New York

Carroll Dunham

Metro Pictures

When critics talk about Carroll Dunham, the artist they usually mention next is Philip Guston, who, in his late style, also employed crude figuration and garish colors. But if critics invoke Guston to signal a precedent shift from abstraction to figuration, what they often fail to note is that the “Klan” paintings of the ’70s refer back to his pre-AbEx career as a young social realist. Thirty-some years later, Guston depicts himself as the man beneath the hood, turning self-righteous idealism into self-loathing realism.

This sadder-but-wiser routine is the opposite of Dunham’s move, the classic modernist reach back into childhood for the primitive. The awkward, intensely animated figures and heavy outlines recall not only the cartoon but also children’s art. Dunham explicitly refers to a drawing by his young daughter in the best painting here, Once I Land On Mars (Copied From Grace) (all works 1999), in which goofy, sightless figures erupt from the sides of a high-rise building, brandishing weapons and baring teeth. The painting plays to Dunham’s strengths: simplified forms and a stark composition that feels just right. He also has a terrific sense of color, on display here at maximum saturation—but then, this kind of painting necessarily narrows color choices.

When images veer so close to the graphic, an artist often feels obliged to insist on the painterly quality of the work, to remind us that it is a tactile object. This is Dunham’s weak spot. The Twomblyish scrawlings in most of the paintings, such as Portrait (Yellow Hair), look too mannered in the context of the hot colors and bared teeth. Dunham’s use of material texture is more successful. The Sun’s gritty surface, recalling Dubuffet’s “Texturologies,” and the globby Styrofoam balls of Orange Dwarf are less distracting, but still overstated, “extra.” The best works either embrace flatness, as in Once I Land On Mars, or more carefully incorporate matter into paint and image. In the gripping Dead (Second Version), what appears to be marble dust mixed into the gray ground—literally representing the cold, hard ground—lends the work a funereal sparkle.

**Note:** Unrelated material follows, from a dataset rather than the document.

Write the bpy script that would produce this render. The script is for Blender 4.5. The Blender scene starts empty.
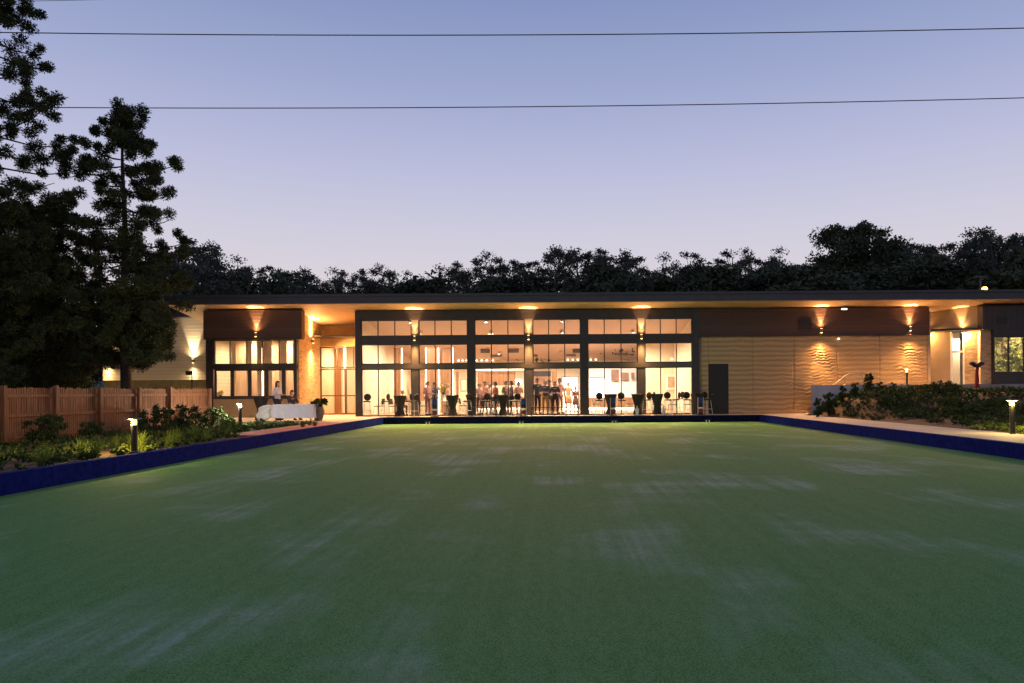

Dunham himself has said that his works of the past few years look very much like drawings he did as a child. However violent and dystopian these worlds may be, there is a romanticization of childhood as a golden age of libidinous urges, uncontrolled by a superego. It’s tempting to think of this as boy art, a young lad’s shoot-’em-up fantasies. You’re not sure where to locate the grown-up artist in this cheerfully dirty, squirty worldview.

For example, who is the man pointing the gun in Suit? Thinking back to Guston’s locating himself within society, and violence within himself, you want to ask, Where is Dunham in this work? Seeing through the world around him, revealing its Lord of the Flies subtext? Or is he the man behind the suit?